8. A process and uniform methodology for determining proportionate-share mitigation pursuant to subparagraph (e)1.
(16) It is the intent of the Legislature to provide a method by which the impacts of development on transportation facilities can be mitigated by the cooperative efforts of the public and private sectors. The methodology used to calculate proportionate fair-share mitigation under this section shall be as provided for in subsection (12).
(b) 1. In its transportation concurrency management system, a local government shall, by December 1, 2006, include methodologies that will be applied to calculate proportionate fair-share mitigation. A developer may choose to satisfy all transportation concurrency requirements by contributing or paying proportionate fair-share mitigation if transportation facilities or facility segments identified as mitigation for traffic impacts are specifically identified for funding in the 5-year schedule of capital improvements in the capital improvements element of the local plan or the long-term concurrency management system or if such contributions or payments to such facilities or segments are reflected in the 5-year schedule of capital improvements in the next regularly scheduled update of the capital improvements element. Updates to the 5-year capital improvements element which reflect proportionate fair-share contributions may not be found not in compliance based on ss. 163.3164(32) and 163.3177(3) if additional contributions, payments or funding sources are reasonably anticipated during a period not to exceed 10 years to fully mitigate impacts on the transportation facilities.

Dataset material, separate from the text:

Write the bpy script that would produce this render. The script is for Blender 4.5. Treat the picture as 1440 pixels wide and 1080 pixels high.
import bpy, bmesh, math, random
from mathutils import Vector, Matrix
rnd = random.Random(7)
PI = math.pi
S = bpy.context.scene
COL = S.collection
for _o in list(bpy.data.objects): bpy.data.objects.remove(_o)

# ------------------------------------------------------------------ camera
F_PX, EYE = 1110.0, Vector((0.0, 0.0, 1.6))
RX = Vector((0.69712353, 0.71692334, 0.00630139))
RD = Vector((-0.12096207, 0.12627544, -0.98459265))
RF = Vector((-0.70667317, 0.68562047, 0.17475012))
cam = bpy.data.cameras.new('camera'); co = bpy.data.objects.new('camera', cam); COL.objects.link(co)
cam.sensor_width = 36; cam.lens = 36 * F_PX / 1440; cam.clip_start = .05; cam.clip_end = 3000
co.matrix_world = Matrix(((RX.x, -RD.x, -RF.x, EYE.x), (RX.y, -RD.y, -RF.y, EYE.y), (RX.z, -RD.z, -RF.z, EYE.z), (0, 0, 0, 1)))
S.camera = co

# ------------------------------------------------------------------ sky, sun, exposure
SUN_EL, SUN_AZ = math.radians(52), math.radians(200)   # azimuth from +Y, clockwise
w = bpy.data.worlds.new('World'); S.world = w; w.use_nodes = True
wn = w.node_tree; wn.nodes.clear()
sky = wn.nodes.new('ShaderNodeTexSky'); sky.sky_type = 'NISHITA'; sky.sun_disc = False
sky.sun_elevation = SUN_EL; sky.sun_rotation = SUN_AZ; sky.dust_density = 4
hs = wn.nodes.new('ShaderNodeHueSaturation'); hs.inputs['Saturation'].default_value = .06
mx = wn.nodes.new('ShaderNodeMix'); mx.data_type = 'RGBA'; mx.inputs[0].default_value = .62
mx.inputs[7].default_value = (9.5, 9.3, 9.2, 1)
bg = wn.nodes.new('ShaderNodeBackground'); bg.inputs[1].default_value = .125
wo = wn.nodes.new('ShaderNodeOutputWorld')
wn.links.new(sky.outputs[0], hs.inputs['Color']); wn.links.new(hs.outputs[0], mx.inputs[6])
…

2. Proportionate fair-share mitigation shall be applied as a credit against impact fees to the extent that all or a portion of the proportionate fair-share mitigation is used to address the same capital infrastructure improvements contemplated by the local government's impact fee ordinance.
History.--s. 8, ch. 93-206; s. 12, ch. 95-341; s. 3, ch. 96-416; s. 1, ch. 97-253; s. 5, ch. 98-176; s. 4, ch. 99-378; s. 2, ch. 2002-13; s. 6, ch. 2002-296; s. 5, ch. 2005-290; s. 11, ch. 2005-291; s. 18, ch. 2006-1; s. 3, ch. 2006-220; s. 3, ch. 2006-252.